====== DATASET CONTENT ======

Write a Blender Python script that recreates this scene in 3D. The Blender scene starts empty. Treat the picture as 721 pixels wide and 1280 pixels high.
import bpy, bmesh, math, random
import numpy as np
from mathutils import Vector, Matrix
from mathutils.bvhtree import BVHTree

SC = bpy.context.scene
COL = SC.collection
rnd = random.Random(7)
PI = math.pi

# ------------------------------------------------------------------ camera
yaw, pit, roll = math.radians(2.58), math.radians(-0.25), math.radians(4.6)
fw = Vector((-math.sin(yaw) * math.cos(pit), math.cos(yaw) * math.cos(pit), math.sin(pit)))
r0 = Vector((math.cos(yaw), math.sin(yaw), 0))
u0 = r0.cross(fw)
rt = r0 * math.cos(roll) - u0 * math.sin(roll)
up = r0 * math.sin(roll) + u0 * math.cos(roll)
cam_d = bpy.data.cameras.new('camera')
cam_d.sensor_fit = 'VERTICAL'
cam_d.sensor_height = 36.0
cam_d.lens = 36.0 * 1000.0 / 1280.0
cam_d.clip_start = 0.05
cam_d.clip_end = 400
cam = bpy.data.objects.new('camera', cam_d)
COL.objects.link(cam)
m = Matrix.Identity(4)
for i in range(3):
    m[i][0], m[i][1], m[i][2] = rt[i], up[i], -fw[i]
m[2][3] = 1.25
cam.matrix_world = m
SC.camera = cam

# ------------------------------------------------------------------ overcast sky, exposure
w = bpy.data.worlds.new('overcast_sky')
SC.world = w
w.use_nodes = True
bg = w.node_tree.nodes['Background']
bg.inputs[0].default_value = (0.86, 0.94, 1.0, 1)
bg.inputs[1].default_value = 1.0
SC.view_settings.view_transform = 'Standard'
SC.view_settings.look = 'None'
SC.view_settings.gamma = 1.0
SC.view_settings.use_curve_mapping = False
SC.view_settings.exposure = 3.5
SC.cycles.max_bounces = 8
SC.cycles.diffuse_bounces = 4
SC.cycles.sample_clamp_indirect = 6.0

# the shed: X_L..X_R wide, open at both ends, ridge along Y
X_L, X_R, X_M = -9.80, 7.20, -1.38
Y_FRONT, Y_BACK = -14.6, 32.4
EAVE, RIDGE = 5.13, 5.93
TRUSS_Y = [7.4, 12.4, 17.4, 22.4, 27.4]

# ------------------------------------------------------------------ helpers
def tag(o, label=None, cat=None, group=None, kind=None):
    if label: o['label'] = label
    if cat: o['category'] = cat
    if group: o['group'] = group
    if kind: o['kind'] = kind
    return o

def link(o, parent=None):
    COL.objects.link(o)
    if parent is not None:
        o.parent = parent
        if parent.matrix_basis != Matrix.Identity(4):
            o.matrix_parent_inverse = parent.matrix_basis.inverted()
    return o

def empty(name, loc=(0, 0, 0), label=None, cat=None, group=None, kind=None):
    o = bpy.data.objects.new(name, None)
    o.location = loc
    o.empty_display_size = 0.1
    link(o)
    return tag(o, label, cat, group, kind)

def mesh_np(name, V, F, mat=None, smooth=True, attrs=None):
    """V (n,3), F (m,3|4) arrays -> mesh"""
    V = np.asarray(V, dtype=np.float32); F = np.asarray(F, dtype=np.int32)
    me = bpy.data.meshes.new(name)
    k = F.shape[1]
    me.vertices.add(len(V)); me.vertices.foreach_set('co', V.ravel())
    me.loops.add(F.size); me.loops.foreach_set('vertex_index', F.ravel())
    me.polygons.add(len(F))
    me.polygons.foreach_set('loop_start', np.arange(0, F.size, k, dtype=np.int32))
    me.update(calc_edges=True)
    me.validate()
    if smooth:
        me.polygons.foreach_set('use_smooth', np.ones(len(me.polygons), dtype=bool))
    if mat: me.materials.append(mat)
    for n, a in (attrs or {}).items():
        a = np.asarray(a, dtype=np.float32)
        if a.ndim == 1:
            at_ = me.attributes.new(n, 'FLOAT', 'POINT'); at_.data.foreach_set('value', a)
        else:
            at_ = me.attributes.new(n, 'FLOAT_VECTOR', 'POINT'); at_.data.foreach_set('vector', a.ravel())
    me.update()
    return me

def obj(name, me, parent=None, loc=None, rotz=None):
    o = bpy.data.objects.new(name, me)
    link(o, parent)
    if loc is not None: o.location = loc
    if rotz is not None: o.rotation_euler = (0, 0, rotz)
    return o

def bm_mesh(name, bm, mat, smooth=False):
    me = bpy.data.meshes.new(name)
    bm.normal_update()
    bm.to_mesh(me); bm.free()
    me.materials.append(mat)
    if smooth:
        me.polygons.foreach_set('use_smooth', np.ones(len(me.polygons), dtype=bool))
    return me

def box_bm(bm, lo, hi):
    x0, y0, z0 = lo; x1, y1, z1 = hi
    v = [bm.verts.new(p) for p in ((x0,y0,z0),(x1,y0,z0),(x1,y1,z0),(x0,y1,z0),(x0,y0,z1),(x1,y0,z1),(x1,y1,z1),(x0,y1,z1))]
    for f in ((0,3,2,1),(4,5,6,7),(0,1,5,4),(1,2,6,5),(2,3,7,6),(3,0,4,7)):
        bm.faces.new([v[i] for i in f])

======

▶ [TASK GOAL] Print only the lines that run from the start of the listing to the line bearing "PI = math.pi"; please keep the first line and that last one, exactly as they appear.

▶ [COMPLETE ANSWER]
Write a Blender Python script that recreates this scene in 3D. The Blender scene starts empty. Treat the picture as 721 pixels wide and 1280 pixels high.
import bpy, bmesh, math, random
import numpy as np
from mathutils import Vector, Matrix
from mathutils.bvhtree import BVHTree

SC = bpy.context.scene
COL = SC.collection
rnd = random.Random(7)
PI = math.pi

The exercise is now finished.